Task: Copy exactly, please, the lines of the data from its start through the line containing "(.36, .32, .28))".

Data block:

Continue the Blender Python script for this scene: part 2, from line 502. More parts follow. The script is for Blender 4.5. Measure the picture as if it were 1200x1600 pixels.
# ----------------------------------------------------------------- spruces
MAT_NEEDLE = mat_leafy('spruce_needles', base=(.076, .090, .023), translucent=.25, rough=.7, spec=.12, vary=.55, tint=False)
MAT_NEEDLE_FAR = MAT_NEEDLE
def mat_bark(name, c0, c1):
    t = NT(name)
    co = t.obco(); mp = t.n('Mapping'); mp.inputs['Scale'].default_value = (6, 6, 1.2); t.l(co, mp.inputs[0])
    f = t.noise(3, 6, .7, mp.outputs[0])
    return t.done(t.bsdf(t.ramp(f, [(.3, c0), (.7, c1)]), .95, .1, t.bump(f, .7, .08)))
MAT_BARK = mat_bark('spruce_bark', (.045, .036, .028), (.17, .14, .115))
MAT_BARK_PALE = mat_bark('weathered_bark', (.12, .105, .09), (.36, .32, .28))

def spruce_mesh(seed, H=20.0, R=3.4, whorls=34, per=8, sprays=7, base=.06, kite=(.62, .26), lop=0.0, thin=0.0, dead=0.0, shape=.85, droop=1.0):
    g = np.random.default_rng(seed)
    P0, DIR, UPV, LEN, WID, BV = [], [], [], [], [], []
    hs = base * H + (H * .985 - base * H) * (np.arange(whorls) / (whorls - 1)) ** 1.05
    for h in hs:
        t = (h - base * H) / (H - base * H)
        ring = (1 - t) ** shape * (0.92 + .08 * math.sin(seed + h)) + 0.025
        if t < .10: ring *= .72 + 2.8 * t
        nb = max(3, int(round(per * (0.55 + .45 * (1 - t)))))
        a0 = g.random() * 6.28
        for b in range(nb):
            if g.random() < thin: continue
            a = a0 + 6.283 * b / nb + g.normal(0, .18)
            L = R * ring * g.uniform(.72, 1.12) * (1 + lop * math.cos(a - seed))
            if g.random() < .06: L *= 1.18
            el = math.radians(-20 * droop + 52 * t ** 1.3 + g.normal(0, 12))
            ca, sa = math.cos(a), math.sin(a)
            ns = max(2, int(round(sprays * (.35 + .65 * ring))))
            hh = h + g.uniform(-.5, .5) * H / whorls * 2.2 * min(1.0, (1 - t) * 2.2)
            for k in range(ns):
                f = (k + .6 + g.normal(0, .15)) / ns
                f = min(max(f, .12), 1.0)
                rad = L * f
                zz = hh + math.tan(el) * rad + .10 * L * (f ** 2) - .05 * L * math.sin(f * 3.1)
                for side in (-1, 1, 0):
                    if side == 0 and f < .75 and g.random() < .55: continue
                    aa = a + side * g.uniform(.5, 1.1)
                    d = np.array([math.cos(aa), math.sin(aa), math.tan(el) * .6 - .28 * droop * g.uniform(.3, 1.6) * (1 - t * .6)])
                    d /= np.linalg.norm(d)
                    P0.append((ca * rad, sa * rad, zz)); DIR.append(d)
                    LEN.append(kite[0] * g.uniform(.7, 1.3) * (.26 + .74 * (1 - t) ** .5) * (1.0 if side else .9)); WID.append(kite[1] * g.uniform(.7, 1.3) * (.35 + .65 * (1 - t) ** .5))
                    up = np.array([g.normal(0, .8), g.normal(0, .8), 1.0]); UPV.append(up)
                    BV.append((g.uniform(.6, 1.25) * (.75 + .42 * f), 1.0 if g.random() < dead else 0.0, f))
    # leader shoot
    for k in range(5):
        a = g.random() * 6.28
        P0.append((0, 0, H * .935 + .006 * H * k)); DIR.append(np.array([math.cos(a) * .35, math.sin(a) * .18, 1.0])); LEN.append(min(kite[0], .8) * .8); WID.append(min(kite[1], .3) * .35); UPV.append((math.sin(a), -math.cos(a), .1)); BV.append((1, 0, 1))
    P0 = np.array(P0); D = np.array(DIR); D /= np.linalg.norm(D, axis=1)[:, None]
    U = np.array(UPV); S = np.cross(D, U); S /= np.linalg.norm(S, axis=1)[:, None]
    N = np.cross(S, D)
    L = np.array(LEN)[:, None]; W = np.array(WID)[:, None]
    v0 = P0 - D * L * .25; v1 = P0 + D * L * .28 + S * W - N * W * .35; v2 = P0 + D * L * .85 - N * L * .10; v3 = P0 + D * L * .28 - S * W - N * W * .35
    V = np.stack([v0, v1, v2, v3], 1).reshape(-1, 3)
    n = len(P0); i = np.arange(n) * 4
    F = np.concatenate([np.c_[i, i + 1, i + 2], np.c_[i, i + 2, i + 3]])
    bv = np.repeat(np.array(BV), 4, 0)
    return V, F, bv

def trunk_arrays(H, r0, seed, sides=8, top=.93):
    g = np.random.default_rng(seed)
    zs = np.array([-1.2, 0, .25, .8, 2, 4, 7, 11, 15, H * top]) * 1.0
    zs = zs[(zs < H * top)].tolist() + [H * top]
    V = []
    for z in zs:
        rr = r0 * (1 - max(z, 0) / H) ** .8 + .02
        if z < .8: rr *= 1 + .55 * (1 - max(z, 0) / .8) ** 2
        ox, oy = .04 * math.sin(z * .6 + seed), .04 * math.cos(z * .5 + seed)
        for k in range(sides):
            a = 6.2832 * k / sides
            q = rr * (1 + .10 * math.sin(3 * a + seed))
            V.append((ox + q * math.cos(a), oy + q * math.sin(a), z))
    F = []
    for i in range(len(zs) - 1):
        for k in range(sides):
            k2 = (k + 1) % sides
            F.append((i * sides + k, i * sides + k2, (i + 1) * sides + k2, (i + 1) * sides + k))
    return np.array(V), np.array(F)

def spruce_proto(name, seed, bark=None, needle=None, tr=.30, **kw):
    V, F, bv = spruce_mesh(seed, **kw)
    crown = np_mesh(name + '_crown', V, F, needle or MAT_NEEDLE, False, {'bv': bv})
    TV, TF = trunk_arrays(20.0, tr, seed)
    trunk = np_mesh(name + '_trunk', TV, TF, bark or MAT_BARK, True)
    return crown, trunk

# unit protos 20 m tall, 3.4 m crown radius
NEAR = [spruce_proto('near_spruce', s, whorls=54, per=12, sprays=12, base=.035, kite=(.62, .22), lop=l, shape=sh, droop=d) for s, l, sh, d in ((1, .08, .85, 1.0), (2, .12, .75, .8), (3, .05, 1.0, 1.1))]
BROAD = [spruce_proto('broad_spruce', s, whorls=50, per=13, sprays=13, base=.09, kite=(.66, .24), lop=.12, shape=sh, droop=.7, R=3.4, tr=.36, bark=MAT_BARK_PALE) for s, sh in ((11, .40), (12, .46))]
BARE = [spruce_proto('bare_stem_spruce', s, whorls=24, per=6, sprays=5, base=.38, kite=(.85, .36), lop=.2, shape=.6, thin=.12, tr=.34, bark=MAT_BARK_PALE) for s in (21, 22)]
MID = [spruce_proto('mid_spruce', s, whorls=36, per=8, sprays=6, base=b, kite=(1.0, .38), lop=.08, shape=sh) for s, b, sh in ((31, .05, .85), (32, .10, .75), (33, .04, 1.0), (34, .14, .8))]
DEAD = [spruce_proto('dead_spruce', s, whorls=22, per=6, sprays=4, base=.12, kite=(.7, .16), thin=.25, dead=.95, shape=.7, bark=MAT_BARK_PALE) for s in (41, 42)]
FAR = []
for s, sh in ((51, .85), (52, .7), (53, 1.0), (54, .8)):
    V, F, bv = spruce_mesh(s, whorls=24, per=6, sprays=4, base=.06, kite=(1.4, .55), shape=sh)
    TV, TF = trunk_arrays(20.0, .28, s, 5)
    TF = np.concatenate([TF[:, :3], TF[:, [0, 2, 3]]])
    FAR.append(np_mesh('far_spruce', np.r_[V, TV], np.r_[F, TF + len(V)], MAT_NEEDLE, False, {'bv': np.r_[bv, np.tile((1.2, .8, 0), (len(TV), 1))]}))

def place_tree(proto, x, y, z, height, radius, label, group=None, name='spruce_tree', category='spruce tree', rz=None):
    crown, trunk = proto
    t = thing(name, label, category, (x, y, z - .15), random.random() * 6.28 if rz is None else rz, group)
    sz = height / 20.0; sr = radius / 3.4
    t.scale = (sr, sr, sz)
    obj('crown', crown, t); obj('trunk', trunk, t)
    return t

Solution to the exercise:
Continue the Blender Python script for this scene: part 2, from line 502. More parts follow. The script is for Blender 4.5. Measure the picture as if it were 1200x1600 pixels.
# ----------------------------------------------------------------- spruces
MAT_NEEDLE = mat_leafy('spruce_needles', base=(.076, .090, .023), translucent=.25, rough=.7, spec=.12, vary=.55, tint=False)
MAT_NEEDLE_FAR = MAT_NEEDLE
def mat_bark(name, c0, c1):
    t = NT(name)
    co = t.obco(); mp = t.n('Mapping'); mp.inputs['Scale'].default_value = (6, 6, 1.2); t.l(co, mp.inputs[0])
    f = t.noise(3, 6, .7, mp.outputs[0])
    return t.done(t.bsdf(t.ramp(f, [(.3, c0), (.7, c1)]), .95, .1, t.bump(f, .7, .08)))
MAT_BARK = mat_bark('spruce_bark', (.045, .036, .028), (.17, .14, .115))
MAT_BARK_PALE = mat_bark('weathered_bark', (.12, .105, .09), (.36, .32, .28))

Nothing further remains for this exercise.